Problem details: Exactly retype the lines of the material from its first line to the line with "COL = S.collection", including both.

Raw data:
• • • • • • •

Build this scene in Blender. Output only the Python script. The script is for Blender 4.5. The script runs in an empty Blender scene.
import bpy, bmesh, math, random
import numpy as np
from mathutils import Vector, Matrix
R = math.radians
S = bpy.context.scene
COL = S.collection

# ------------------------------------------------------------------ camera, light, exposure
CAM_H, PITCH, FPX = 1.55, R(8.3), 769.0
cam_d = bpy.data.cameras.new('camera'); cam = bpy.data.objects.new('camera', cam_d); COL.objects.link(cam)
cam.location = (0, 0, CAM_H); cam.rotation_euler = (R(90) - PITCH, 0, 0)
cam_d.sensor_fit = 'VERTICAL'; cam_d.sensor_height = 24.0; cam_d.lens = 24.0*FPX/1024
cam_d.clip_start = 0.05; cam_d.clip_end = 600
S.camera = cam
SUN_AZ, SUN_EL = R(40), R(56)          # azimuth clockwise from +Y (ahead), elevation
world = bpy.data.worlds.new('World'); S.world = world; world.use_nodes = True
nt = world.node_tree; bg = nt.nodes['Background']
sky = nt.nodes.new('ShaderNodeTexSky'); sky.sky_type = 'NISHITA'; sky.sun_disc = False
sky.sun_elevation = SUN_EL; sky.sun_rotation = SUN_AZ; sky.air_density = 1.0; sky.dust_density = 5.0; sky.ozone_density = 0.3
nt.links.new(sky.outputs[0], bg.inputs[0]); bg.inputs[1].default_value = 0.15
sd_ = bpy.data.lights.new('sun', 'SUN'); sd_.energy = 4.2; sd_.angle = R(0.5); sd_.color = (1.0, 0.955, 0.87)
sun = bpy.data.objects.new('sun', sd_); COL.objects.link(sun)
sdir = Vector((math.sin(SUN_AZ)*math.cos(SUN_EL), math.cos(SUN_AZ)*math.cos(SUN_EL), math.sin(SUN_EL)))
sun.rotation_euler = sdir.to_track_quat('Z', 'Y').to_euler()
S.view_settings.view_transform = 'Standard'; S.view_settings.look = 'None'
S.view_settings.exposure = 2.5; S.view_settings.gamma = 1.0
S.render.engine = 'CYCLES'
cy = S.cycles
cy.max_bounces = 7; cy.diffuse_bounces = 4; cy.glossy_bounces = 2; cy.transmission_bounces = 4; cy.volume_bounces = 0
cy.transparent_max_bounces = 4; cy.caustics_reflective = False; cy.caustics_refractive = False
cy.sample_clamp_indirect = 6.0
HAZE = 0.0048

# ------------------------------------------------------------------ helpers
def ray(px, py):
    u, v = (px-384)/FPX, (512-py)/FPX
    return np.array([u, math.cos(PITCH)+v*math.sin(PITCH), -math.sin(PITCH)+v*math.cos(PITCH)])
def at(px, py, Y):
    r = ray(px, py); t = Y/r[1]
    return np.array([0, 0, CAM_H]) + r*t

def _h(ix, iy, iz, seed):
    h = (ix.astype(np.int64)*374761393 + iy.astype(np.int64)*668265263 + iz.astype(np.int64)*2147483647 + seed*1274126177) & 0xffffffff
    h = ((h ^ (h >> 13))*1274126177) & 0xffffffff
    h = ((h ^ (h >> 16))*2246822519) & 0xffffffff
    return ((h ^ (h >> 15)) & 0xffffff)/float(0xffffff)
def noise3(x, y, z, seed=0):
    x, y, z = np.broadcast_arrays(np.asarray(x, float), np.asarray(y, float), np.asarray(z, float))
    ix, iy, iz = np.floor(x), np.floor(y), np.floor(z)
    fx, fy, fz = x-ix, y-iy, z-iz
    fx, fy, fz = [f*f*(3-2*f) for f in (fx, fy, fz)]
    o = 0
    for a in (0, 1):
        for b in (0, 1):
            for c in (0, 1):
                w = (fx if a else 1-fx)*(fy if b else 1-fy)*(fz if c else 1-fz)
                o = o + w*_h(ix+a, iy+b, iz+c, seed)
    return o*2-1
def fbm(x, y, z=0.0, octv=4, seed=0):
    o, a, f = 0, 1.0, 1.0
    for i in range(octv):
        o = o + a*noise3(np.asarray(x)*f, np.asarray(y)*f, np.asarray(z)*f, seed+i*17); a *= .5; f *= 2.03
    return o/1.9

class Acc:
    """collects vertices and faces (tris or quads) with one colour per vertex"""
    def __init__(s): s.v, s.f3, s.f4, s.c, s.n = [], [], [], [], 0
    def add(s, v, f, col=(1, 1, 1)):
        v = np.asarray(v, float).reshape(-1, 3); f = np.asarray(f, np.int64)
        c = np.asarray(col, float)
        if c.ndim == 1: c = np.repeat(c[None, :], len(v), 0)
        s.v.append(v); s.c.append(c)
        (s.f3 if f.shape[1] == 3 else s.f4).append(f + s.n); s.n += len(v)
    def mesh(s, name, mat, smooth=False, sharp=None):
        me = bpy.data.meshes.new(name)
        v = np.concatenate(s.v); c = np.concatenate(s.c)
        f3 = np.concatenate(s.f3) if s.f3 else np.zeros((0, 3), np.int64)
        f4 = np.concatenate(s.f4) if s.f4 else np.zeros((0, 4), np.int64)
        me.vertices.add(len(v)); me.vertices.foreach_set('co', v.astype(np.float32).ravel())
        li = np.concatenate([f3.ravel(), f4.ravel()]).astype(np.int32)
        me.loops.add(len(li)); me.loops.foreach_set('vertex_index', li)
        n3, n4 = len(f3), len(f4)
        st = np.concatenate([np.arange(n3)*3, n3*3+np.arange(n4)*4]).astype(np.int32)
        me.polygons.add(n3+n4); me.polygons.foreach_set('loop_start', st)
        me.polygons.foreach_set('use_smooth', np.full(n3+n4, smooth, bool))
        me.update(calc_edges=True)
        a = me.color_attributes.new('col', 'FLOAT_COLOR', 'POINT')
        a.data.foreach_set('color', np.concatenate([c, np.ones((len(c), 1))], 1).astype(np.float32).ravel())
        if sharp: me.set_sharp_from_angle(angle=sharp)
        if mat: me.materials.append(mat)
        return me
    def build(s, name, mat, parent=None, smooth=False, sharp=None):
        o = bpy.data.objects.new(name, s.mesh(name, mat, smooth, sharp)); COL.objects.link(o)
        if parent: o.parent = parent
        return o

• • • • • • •

Task output:
Build this scene in Blender. Output only the Python script. The script is for Blender 4.5. The script runs in an empty Blender scene.
import bpy, bmesh, math, random
import numpy as np
from mathutils import Vector, Matrix
R = math.radians
S = bpy.context.scene
COL = S.collection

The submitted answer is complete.